Given task
All of the data should be repeated exactly; pictures are not part of the copy.
▼
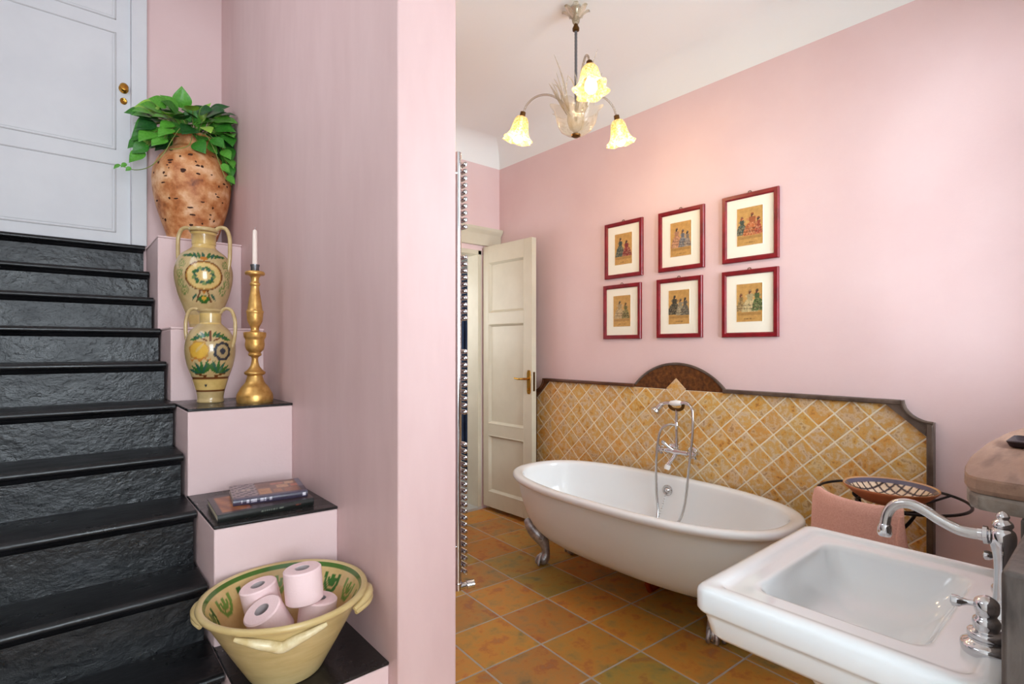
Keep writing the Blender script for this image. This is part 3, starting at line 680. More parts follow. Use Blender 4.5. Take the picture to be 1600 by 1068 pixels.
# ------------------------------------------------------------------ books
def book(name, A, B, Cc, D_, z0, z1, cover, label, spine_col):
    """A,B spine corners (front), Cc,D_ back corners, as (x, y)"""
    cx = (A[0]+Cc[0])/2; cy = (A[1]+Cc[1])/2
    r = thing(name, (cx, cy, z0), label, 'book', 'books on the plinth')
    A, B, Cc, D_ = [Vector((p[0], p[1], 0)) for p in (A, B, Cc, D_)]
    n = 60; m_ = 44; t = .0028
    for nm, za, zb in (('back_cover', z0, z0+t), ('front_cover', z1-t, z1)):
        mbx = MB(); mbx.c = []
        for i in range(m_+1):
            for j_ in range(n+1):
                u, v = j_/n, i/m_
                p = (A*(1-u)+B*u)*(1-v)+(D_*(1-u)+Cc*u)*v
                mbx.v.append((p.x, p.y, zb)); mbx.c.append(cover(u, v))
        w_ = n+1
        for i in range(m_):
            for j_ in range(n): a = i*w_+j_; mbx.f.append((a, a+1, a+w_+1, a+w_))
        rim = [i for i in range(w_)]+[i*w_+n for i in range(1, m_+1)]+[m_*w_+j_ for j_ in range(n-1, -1, -1)]+[i*w_ for i in range(m_-1, 0, -1)]
        b = len(mbx.v)
        for i in rim: x, y, _ = mbx.v[i]; mbx.v.append((x, y, za)); mbx.c.append(spine_col)
        k = len(rim)
        for i in range(k): mbx.f.append((rim[i], b+i, b+(i+1) % k, rim[(i+1) % k]))
        mbx.f.append(tuple(b+i for i in range(k)))
        mbx.build(nm, M['bookcover'], r)
    ins = lambda p, q, s_: p+(q-p)*s_
    q = [A, B, ins(B, Cc, .975), ins(A, D_, .975)]; q = [ins(q[0], q[1], .008), ins(q[1], q[0], .008), ins(q[2], q[3], .012), ins(q[3], q[2], .012)]
    MB().loft([[(p.x, p.y, z) for p in q] for z in (z0+t, z1-t)]).build('page_block', M['pages'], r)
    sp = MB(); sp.c = []; nz, nu = 14, 90; nrm = (A-D_).normalized()
    for i in range(nz+1):
        for j_ in range(nu+1):
            p = A+(B-A)*(j_/nu)+nrm*(.0035*sin(pi*i/nz)); sp.v.append((p.x, p.y, z0+(z1-z0)*i/nz)); sp.c.append(spinefn(name, j_/nu, i/nz, spine_col))
    for i in range(nz):
        for j_ in range(nu): a = i*(nu+1)+j_; sp.f.append((a, a+1, a+nu+2, a+nu+1))
    b = len(sp.v)
    for i in range(nz+1):
        for j_ in (0, nu): p = A+(B-A)*(j_/nu)-nrm*.002; 
    sp.build('spine', M['bookcover'], r)
    return r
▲
Right answer
Keep writing the Blender script for this image. This is part 3, starting at line 680. More parts follow. Use Blender 4.5. Take the picture to be 1600 by 1068 pixels.
# ------------------------------------------------------------------ books
def book(name, A, B, Cc, D_, z0, z1, cover, label, spine_col):
    """A,B spine corners (front), Cc,D_ back corners, as (x, y)"""
    cx = (A[0]+Cc[0])/2; cy = (A[1]+Cc[1])/2
    r = thing(name, (cx, cy, z0), label, 'book', 'books on the plinth')
    A, B, Cc, D_ = [Vector((p[0], p[1], 0)) for p in (A, B, Cc, D_)]
    n = 60; m_ = 44; t = .0028
    for nm, za, zb in (('back_cover', z0, z0+t), ('front_cover', z1-t, z1)):
        mbx = MB(); mbx.c = []
        for i in range(m_+1):
            for j_ in range(n+1):
                u, v = j_/n, i/m_
                p = (A*(1-u)+B*u)*(1-v)+(D_*(1-u)+Cc*u)*v
                mbx.v.append((p.x, p.y, zb)); mbx.c.append(cover(u, v))
        w_ = n+1
        for i in range(m_):
            for j_ in range(n): a = i*w_+j_; mbx.f.append((a, a+1, a+w_+1, a+w_))
        rim = [i for i in range(w_)]+[i*w_+n for i in range(1, m_+1)]+[m_*w_+j_ for j_ in range(n-1, -1, -1)]+[i*w_ for i in range(m_-1, 0, -1)]
        b = len(mbx.v)
        for i in rim: x, y, _ = mbx.v[i]; mbx.v.append((x, y, za)); mbx.c.append(spine_col)
        k = len(rim)
        for i in range(k): mbx.f.append((rim[i], b+i, b+(i+1) % k, rim[(i+1) % k]))
        mbx.f.append(tuple(b+i for i in range(k)))
        mbx.build(nm, M['bookcover'], r)
    ins = lambda p, q, s_: p+(q-p)*s_
    q = [A, B, ins(B, Cc, .975), ins(A, D_, .975)]; q = [ins(q[0], q[1], .008), ins(q[1], q[0], .008), ins(q[2], q[3], .012), ins(q[3], q[2], .012)]
    MB().loft([[(p.x, p.y, z) for p in q] for z in (z0+t, z1-t)]).build('page_block', M['pages'], r)
    sp = MB(); sp.c = []; nz, nu = 14, 90; nrm = (A-D_).normalized()
    for i in range(nz+1):
        for j_ in range(nu+1):
            p = A+(B-A)*(j_/nu)+nrm*(.0035*sin(pi*i/nz)); sp.v.append((p.x, p.y, z0+(z1-z0)*i/nz)); sp.c.append(spinefn(name, j_/nu, i/nz, spine_col))
    for i in range(nz):
        for j_ in range(nu): a = i*(nu+1)+j_; sp.f.append((a, a+1, a+nu+2, a+nu+1))
    b = len(sp.v)
    for i in range(nz+1):
        for j_ in (0, nu): p = A+(B-A)*(j_/nu)-nrm*.002; 
    sp.build('spine', M['bookcover'], r)
    return r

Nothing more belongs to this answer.